Collins is a single mother who works for a telephone operating company and when she returns home one day her 9-year-old son is gone. At the time the Los Angeles Police Department has faced bad press from the local media, including the Los Angeles Times and the Rev. Gustav Briegleb (John Malkovich) who does a weekly radio show about all the corruption on the force. Collins files a report, and continues to call departments across the United States for missing child reports, but hears nothing from the LAPD.
When Capt. J.J. Jones (Jeffrey Donovan) shows up at the telephone office one day, he says the officers found her son in Illinois and he is on the way home. The officers treat the event as an opportunity for good press. When Collins insists the boy is not her son when he steps off the train, the movie really gets going.
While the movie is about Collins’ struggle to get her son back it is more about a system of governance that denies people’s rights and finds experts to back up their faulty information.
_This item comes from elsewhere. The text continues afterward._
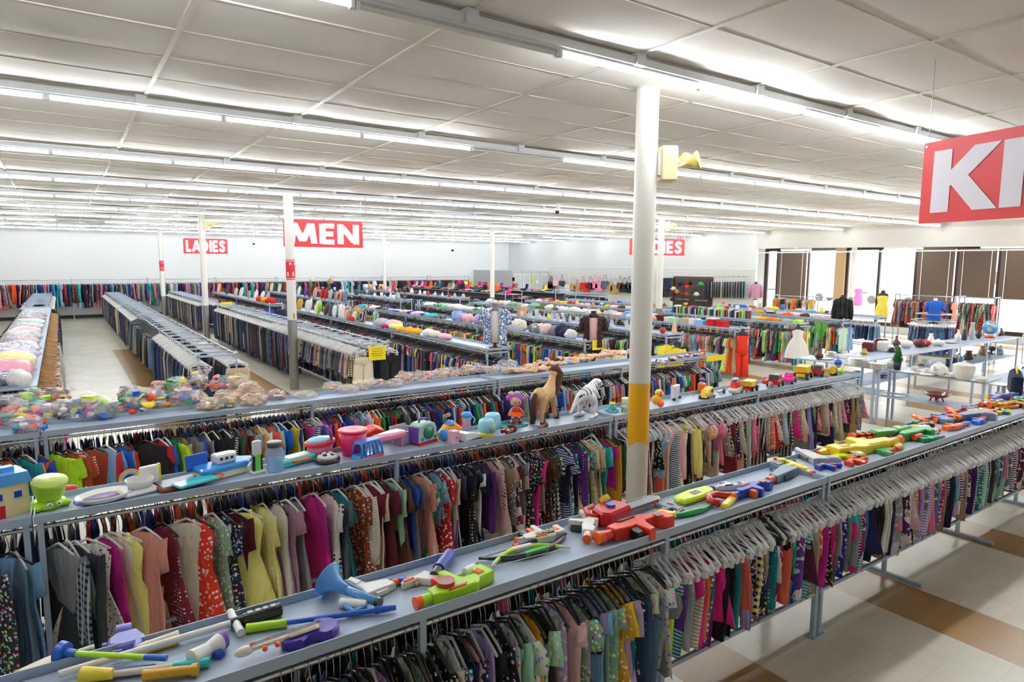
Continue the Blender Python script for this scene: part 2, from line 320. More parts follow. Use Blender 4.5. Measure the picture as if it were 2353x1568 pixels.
mt=N.new('ShaderNodeMath'); mt.operation='MULTIPLY'; mt.inputs[1].default_value=.25; nt.links.new(lt.outputs[0],mt.inputs[0]); mx=N.new('ShaderNodeMix'); mx.data_type='RGBA'; nt.links.new(mt.outputs[0],mx.inputs[0]); nt.links.new(cr.outputs[0],mx.inputs[6]); mx.inputs[7].default_value=(*hx('c8c0b6'),1)
nt.links.new(mx.outputs[2],b.inputs['Base Color'])
# ceiling panels sag a little between the grid bars
GX,GY=1.423,.70; gx0,gy0=.75-7*1.423,2.92-13*.70
nx=int((XR+.3-gx0)/GX)+1; ny=int((YF+.2-gy0)/GY)+1
vs=[];fs=[]
for i in range(nx):
    for j in range(ny):
        x0=gx0+i*GX; y0=gy0+j*GY; x1=min(x0+GX,XR+.05); y1=min(y0+GY,YF+.05); dz=random.uniform(.0,.03) if random.random()<.7 else .045; o=len(vs); tl=[random.uniform(-.004,.004) for _ in range(4)]
        for a in range(5):
            for c in range(3):
                u=a/4; w=c/2; vs.append((x0+(x1-x0)*u,y0+(y1-y0)*w,HC-dz*math.sin(PI*u)*math.sin(PI*w)+tl[0]*u+tl[1]*w))
        for a in range(4):
            for c in range(2): fs.append((o+a*3+c,o+a*3+c+1,o+(a+1)*3+c+1,o+(a+1)*3+c))
mb=MB(); mb.add(vs,fs,mc,True); mb.bb(XL,XR+.2,YN,YF+.3,HC+.08,HC+.2,MWALL); struct(mb.build('ceiling'),'suspended ceiling of large off-white panels that sag slightly')
mb=MB(); mg=mat('ceiling_grid_bar','d9d2c6',.5)
for i in range(nx+1):
    x=gx0+i*GX
    if x<XR: mb.bb(x-.017,x+.017,YN,YF,HC-.012,HC+.01,mg)
mb2=MB()
for j in range(ny+1):
    y=gy0+j*GY
    if y<YF: mb2.bb(XL,XR,y-.006,y+.006,HC-.008,HC+.01,mg)
struct(mb.build('trim_1'),'long ceiling grid bars'); struct(mb2.build('trim_2'),'short ceiling grid bars')
b=MB(); b.bb(XL,XR+.1,YF,YF+.15,0,HC+.1,MWALL); struct(b.build('wall_back'),'plain white painted back wall')
b=MB(); b.bb(XL-.15,XL,YN,YF,0,HC+.1,MWALL); struct(b.build('wall_left'))
b=MB(); b.bb(XL,XW+.1,YN-.15,YN,0,HC+.1,MWALL); struct(b.build('wall_front'))
b=MB(); b.bb(0.0,XR,YF-.02,YF,0.0,.16,mat('dark_baseboard','2e2b2a',.5)); b.bb(XL,0,YF-.02,YF,0.0,.16,_m['dark_baseboard']); struct(b.build('baseboard_back'))
YC=18.3
b=MB(); b.bb(XR,XR+.15,YC+.001,YF,0,HC+.1,mat('light_grey_wall','dde0e0',.6)); struct(b.build('wall_right'),'light grey wall above the slatwall')
b=MB(); z0a,z0b=3.56,3.36
vs=[(XR,YC,z0a),(XR,-6,z0b-.02),(XR,-6,HC+.1),(XR,YC,HC+.1)]; vs+=[(x+.15,y,z) for x,y,z in vs]
b.add(vs,[(0,1,2,3),(7,6,5,4),(0,4,5,1),(1,5,6,2),(2,6,7,3),(3,7,4,0)],wallmat('header_paint','ccc9c3')); struct(b.build('wall_header'),'deep off-white header over the shop windows')
b=MB(); b.bb(XR-.02,XR+.2,-6,YC,3.33,3.375,MWHITE); b.bb(XR+.16,XW+.1,-6,YC+1.3,3.62,3.7,MWALL); struct(b.build('trim_3'))
b=MB(); b.bb(XR+.16,XW+.1,YC+1.2,YC+1.35,0,3.7,MWALL); struct(b.build('wall_return'))
# slatwall
b=MB(); z=0.0; ms=mat('slatwall_panel','e9e9e6',.4)
b.bb(XR-.012,XR-.0005,YC+.02,33.6,0,2.64,mat('slatwall_groove','8a8c8c',.7))
k=0
while 0.02+k*.085<2.6: b.bb(XR-.03,XR-.012,YC+.02,33.6,.02+k*.085,.02+k*.085+.07,ms); k+=1
struct(b.build('wall_slatwall'),'white slatwall panelling along the far right wall')
b=MB(); b.bb(XR-2.9,XR-.0,33.7,YF,0,2.34,wallmat('fitting_room_grey','b4b8ba')); 
for i in range(4):
    x0=XR-2.75+i*.7; 
    b.bb(x0,x0+.5,33.68,33.7,0,2.12,mat('fitting_room_door','c4c8ca',.5)); b.bb(x0-.04,x0,33.67,33.7,0,2.16,MWHITE); b.bb(x0+.5,x0+.54,33.67,33.7,0,2.16,MWHITE); b.bb(x0,x0+.5,33.67,33.7,2.12,2.16,MWHITE)
# fitting rooms stand in the far corner
struct(b.build('wall_fitting_rooms'),'grey fitting room wall with four narrow doors in the far corner')
# exit doors, dark brown
b=MB(); mbw=mat('dark_brown_door','4a3428',.45)
b.bb(XR-.06,XR-.03,20.6,23.1,0,2.2,mbw); b.bb(XR-.075,XR-.06,20.7,21.82,.02,2.08,mat('door_leaf_brown','3a2820',.4)); b.bb(XR-.075,XR-.06,21.88,23.0,.02,2.08,_m['door_leaf_brown']); b.bb(XR-.1,XR-.075,20.85,21.65,1.0,1.06,MCHROME); b.bb(XR-.1,XR-.075,22.0,22.85,1.0,1.06,MCHROME)
struct(b.build('door_1'),'dark brown double exit doors in the slatwall')
# ---------------- window wall ----------------
bays=[(1747,1757,'w'),(1757,1764,'f'),(1764,1784,'g'),(1784,1788,'f'),(1788,1855,'b'),(1855,1858,'f'),(1858,1921,'g'),(1921,1943,'p'),(1943,1949,'f'),(1949,2016,'g'),(2016,2021,'f'),(2021,2100,'g'),(2100,2106,'f'),(2106,2194,'b'),(2194,2200,'f'),(2200,2290,'b2'),(2290,2297,'f'),(2297,2392,'b2'),(2392,2398,'f'),(2398,2520,'b'),(2520,2527,'f'),(2527,2700,'g')]
mframe=mat('dark_bronze_frame','3c3230',.4,metal=.5); mblind=mat('brown_window_blind','6a5a50',.55); mglass=mat('window_glass','f4f8fa',.02,alpha=.12); mbrick=mat('tan_brick_pillar','b89a76',.8,bump=.4,bscale=30)
ww=[0]
for p0,p1,k in bays:
    y0=Yat(p0,XW,2.2); y1=Yat(p1,XW,2.2); y0,y1=min(y0,y1),max(y0,y1); 
    if y1-y0>12: continue
    if k=='w': 
        b=MB(); b.bb(XW-.1,XW+.1,y0,YC+1.2,0,3.6,MWALL); struct(b.build('trim_4'))
    elif k=='f': b=MB(); b.bb(XW-.04,XW+.06,y0,y1,0,3.6,mframe); struct(b.build('trim_5'))
    elif k=='p': b=MB(); b.bb(XW-.15,XW+.25,y0,y1,0,3.62,mbrick); struct(b.build('trim_6'),'tan brick pillar between the shop windows')
    else:
        ww[0]+=1; b=MB(); b.bb(XW+.0,XW+.008,y0,y1,.45,3.5,mglass); fr=MB(); fr.bb(XW-.03,XW+.05,y0,y1,.3,.45,mframe); fr.bb(XW-.03,XW+.05,y0,y1,3.46,3.6,mframe); fr.bb(XW-.02,XW+.1,y0,y1,0,.3,MWALL2)
        o=b.build('window_%d'%ww[0]); struct(o); struct(fr.build('window_frame',o))
        if k[0]=='b':
            b=MB(); zb=1.25 if k=='b' else .75; z=3.42; i=0; t=MB()
            while z>zb:
                d=.024 if not (k=='b2' and z<1.62) else .006
                if k=='b2' and z<1.62: z-=random.choice((.012,.03))
                M=T(XW-.1,(y0+y1)/2,z)@RY(1.25 if d>.01 else .1)@RX(random.uniform(-.001,.001) if d>.01 else random.uniform(-.01,.01)); b.box((0,0,0),(.03,y1-y0-.05,.0015),mblind,M); z-=d; i+=1
            bl=thing('window_blind','','blind',(0,0,0)); s_=b.build('slats',bl); b=MB(); b.bb(XW-.13,XW-.08,y0+.02,y1-.02,3.42,3.46,mblind); b.build('head_rail',bl)
            b=MB()
            for u in (.14,.86): b.bb(XW-.122,XW-.118,y0+(y1-y0)*u-.012,y0+(y1-y0)*u+.012,zb,3.42,MWHITE)
            b.build('ladder_tape',bl)
            bl['label']=('brown window blind beside the left shop window, lowered behind a small shirt rack' if p0<1800 else {2106:'brown window blind, solid, first after the open windows behind the blue t-shirt',2200:'brown window blind with crooked lower slats behind the round jeans rack',2297:'brown window blind with crooked lower slats at the right edge'}.get(p0,'brown window blind past the right edge of the view'))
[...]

Collins explains to officers a few days later that the boy they returned to her is three inches shorter than her son was when he went missing and that this boy is circumcised and her son was not. A doctor comes to her home and says stress can cause a child to shrink, and the person who kidnapped the boy probably had him circumcised.
When Collins continues to insist the boy is not her son, Jones calls into question her abilities as a mother. Eventually, he calls into question her sanity and from there Eastwood shows some of the most disturbing scenes in the movie.
The story – in the movie and real life – takes a compelling turn when an LAPD detective discovers a man living in Riverside County who, with an accomplice, is believed to be a serial killer who preyed on young boys from the surrounding region, including Los Angeles. Only a few bodies were found, but it is believed the pair killed as many as 20 boys. Here the movie veers from the facts a bit, but in the end the officers are forced to admit their mistake over the boy from Illinois.
For anyone interested, the Los Angeles Times has posted many of the original articles about the Collins case on a blog called the Daily Mirror about Los Angeles history.
“Changeling” is sure to be up for a few Oscar nods next year.